Repeat each line word for word.
--- BEGIN Recorded information ---
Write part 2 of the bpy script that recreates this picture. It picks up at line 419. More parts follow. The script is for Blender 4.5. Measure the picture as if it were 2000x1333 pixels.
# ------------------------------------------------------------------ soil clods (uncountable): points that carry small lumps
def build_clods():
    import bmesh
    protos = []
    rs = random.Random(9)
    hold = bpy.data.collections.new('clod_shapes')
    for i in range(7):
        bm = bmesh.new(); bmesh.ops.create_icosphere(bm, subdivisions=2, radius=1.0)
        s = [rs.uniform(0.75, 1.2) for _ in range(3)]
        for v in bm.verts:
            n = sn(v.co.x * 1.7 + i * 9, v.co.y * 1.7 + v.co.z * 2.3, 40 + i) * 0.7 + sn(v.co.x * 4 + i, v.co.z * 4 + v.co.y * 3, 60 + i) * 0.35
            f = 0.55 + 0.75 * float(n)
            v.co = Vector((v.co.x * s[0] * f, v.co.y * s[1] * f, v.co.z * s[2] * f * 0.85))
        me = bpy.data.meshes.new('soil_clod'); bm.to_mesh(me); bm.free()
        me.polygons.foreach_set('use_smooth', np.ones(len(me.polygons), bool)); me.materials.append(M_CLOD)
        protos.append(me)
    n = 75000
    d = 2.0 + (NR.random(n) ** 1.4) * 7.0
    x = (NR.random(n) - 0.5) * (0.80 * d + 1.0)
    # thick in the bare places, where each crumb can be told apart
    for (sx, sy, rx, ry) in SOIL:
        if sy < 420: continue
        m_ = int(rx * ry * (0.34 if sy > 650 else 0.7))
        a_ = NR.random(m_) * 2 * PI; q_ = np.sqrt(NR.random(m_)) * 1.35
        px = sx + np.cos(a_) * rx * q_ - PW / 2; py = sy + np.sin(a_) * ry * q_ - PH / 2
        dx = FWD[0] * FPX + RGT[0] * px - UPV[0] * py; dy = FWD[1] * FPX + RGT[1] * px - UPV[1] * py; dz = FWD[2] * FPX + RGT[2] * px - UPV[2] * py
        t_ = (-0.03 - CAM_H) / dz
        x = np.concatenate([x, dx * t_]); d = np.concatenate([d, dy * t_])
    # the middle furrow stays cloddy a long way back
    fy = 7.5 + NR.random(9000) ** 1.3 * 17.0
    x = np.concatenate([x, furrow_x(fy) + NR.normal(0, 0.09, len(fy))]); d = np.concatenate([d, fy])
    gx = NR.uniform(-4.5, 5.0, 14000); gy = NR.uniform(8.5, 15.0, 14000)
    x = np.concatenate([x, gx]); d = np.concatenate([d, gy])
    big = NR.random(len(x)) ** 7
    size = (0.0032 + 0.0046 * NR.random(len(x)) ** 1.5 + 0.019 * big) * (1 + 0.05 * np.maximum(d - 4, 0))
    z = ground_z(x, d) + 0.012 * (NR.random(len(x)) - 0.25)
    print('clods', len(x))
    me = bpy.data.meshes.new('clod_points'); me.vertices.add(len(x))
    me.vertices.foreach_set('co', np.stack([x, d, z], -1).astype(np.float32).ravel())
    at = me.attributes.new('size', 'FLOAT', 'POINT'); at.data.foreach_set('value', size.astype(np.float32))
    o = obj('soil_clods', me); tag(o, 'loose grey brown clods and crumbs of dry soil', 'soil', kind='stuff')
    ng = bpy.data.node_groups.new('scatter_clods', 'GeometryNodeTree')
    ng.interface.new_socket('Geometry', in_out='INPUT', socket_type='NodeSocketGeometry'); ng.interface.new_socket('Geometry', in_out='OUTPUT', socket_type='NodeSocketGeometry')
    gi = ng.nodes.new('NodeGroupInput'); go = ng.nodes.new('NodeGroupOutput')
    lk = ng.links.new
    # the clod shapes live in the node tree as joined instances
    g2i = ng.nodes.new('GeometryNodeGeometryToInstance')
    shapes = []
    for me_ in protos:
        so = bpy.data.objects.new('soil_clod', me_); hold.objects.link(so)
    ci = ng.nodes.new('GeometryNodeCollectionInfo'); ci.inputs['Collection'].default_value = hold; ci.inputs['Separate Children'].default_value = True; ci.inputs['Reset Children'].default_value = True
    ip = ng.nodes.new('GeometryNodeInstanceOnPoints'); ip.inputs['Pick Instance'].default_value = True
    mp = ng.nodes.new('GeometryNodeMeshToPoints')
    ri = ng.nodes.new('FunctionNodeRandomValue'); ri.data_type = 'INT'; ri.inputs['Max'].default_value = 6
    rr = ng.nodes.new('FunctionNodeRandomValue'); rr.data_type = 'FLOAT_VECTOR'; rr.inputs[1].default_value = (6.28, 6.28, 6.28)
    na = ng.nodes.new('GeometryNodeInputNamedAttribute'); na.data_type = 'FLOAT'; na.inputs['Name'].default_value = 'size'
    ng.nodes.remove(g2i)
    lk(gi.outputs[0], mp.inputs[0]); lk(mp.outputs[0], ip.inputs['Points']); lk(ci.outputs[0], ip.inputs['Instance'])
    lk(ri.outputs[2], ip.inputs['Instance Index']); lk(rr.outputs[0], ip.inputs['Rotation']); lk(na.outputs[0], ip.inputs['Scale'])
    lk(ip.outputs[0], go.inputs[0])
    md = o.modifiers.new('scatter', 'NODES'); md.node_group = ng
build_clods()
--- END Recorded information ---
Correct answer -
Write part 2 of the bpy script that recreates this picture. It picks up at line 419. More parts follow. The script is for Blender 4.5. Measure the picture as if it were 2000x1333 pixels.
# ------------------------------------------------------------------ soil clods (uncountable): points that carry small lumps
def build_clods():
    import bmesh
    protos = []
    rs = random.Random(9)
    hold = bpy.data.collections.new('clod_shapes')
    for i in range(7):
        bm = bmesh.new(); bmesh.ops.create_icosphere(bm, subdivisions=2, radius=1.0)
        s = [rs.uniform(0.75, 1.2) for _ in range(3)]
        for v in bm.verts:
            n = sn(v.co.x * 1.7 + i * 9, v.co.y * 1.7 + v.co.z * 2.3, 40 + i) * 0.7 + sn(v.co.x * 4 + i, v.co.z * 4 + v.co.y * 3, 60 + i) * 0.35
            f = 0.55 + 0.75 * float(n)
            v.co = Vector((v.co.x * s[0] * f, v.co.y * s[1] * f, v.co.z * s[2] * f * 0.85))
        me = bpy.data.meshes.new('soil_clod'); bm.to_mesh(me); bm.free()
        me.polygons.foreach_set('use_smooth', np.ones(len(me.polygons), bool)); me.materials.append(M_CLOD)
        protos.append(me)
    n = 75000
    d = 2.0 + (NR.random(n) ** 1.4) * 7.0
    x = (NR.random(n) - 0.5) * (0.80 * d + 1.0)
    # thick in the bare places, where each crumb can be told apart
    for (sx, sy, rx, ry) in SOIL:
        if sy < 420: continue
        m_ = int(rx * ry * (0.34 if sy > 650 else 0.7))
        a_ = NR.random(m_) * 2 * PI; q_ = np.sqrt(NR.random(m_)) * 1.35
        px = sx + np.cos(a_) * rx * q_ - PW / 2; py = sy + np.sin(a_) * ry * q_ - PH / 2
        dx = FWD[0] * FPX + RGT[0] * px - UPV[0] * py; dy = FWD[1] * FPX + RGT[1] * px - UPV[1] * py; dz = FWD[2] * FPX + RGT[2] * px - UPV[2] * py
        t_ = (-0.03 - CAM_H) / dz
        x = np.concatenate([x, dx * t_]); d = np.concatenate([d, dy * t_])
    # the middle furrow stays cloddy a long way back
    fy = 7.5 + NR.random(9000) ** 1.3 * 17.0
    x = np.concatenate([x, furrow_x(fy) + NR.normal(0, 0.09, len(fy))]); d = np.concatenate([d, fy])
    gx = NR.uniform(-4.5, 5.0, 14000); gy = NR.uniform(8.5, 15.0, 14000)
    x = np.concatenate([x, gx]); d = np.concatenate([d, gy])
    big = NR.random(len(x)) ** 7
    size = (0.0032 + 0.0046 * NR.random(len(x)) ** 1.5 + 0.019 * big) * (1 + 0.05 * np.maximum(d - 4, 0))
    z = ground_z(x, d) + 0.012 * (NR.random(len(x)) - 0.25)
    print('clods', len(x))
    me = bpy.data.meshes.new('clod_points'); me.vertices.add(len(x))
    me.vertices.foreach_set('co', np.stack([x, d, z], -1).astype(np.float32).ravel())
    at = me.attributes.new('size', 'FLOAT', 'POINT'); at.data.foreach_set('value', size.astype(np.float32))
    o = obj('soil_clods', me); tag(o, 'loose grey brown clods and crumbs of dry soil', 'soil', kind='stuff')
    ng = bpy.data.node_groups.new('scatter_clods', 'GeometryNodeTree')
    ng.interface.new_socket('Geometry', in_out='INPUT', socket_type='NodeSocketGeometry'); ng.interface.new_socket('Geometry', in_out='OUTPUT', socket_type='NodeSocketGeometry')
    gi = ng.nodes.new('NodeGroupInput'); go = ng.nodes.new('NodeGroupOutput')
    lk = ng.links.new
    # the clod shapes live in the node tree as joined instances
    g2i = ng.nodes.new('GeometryNodeGeometryToInstance')
    shapes = []
    for me_ in protos:
        so = bpy.data.objects.new('soil_clod', me_); hold.objects.link(so)
    ci = ng.nodes.new('GeometryNodeCollectionInfo'); ci.inputs['Collection'].default_value = hold; ci.inputs['Separate Children'].default_value = True; ci.inputs['Reset Children'].default_value = True
    ip = ng.nodes.new('GeometryNodeInstanceOnPoints'); ip.inputs['Pick Instance'].default_value = True
    mp = ng.nodes.new('GeometryNodeMeshToPoints')
    ri = ng.nodes.new('FunctionNodeRandomValue'); ri.data_type = 'INT'; ri.inputs['Max'].default_value = 6
    rr = ng.nodes.new('FunctionNodeRandomValue'); rr.data_type = 'FLOAT_VECTOR'; rr.inputs[1].default_value = (6.28, 6.28, 6.28)
    na = ng.nodes.new('GeometryNodeInputNamedAttribute'); na.data_type = 'FLOAT'; na.inputs['Name'].default_value = 'size'
    ng.nodes.remove(g2i)
    lk(gi.outputs[0], mp.inputs[0]); lk(mp.outputs[0], ip.inputs['Points']); lk(ci.outputs[0], ip.inputs['Instance'])
    lk(ri.outputs[2], ip.inputs['Instance Index']); lk(rr.outputs[0], ip.inputs['Rotation']); lk(na.outputs[0], ip.inputs['Scale'])
    lk(ip.outputs[0], go.inputs[0])
    md = o.modifiers.new('scatter', 'NODES'); md.node_group = ng
build_clods()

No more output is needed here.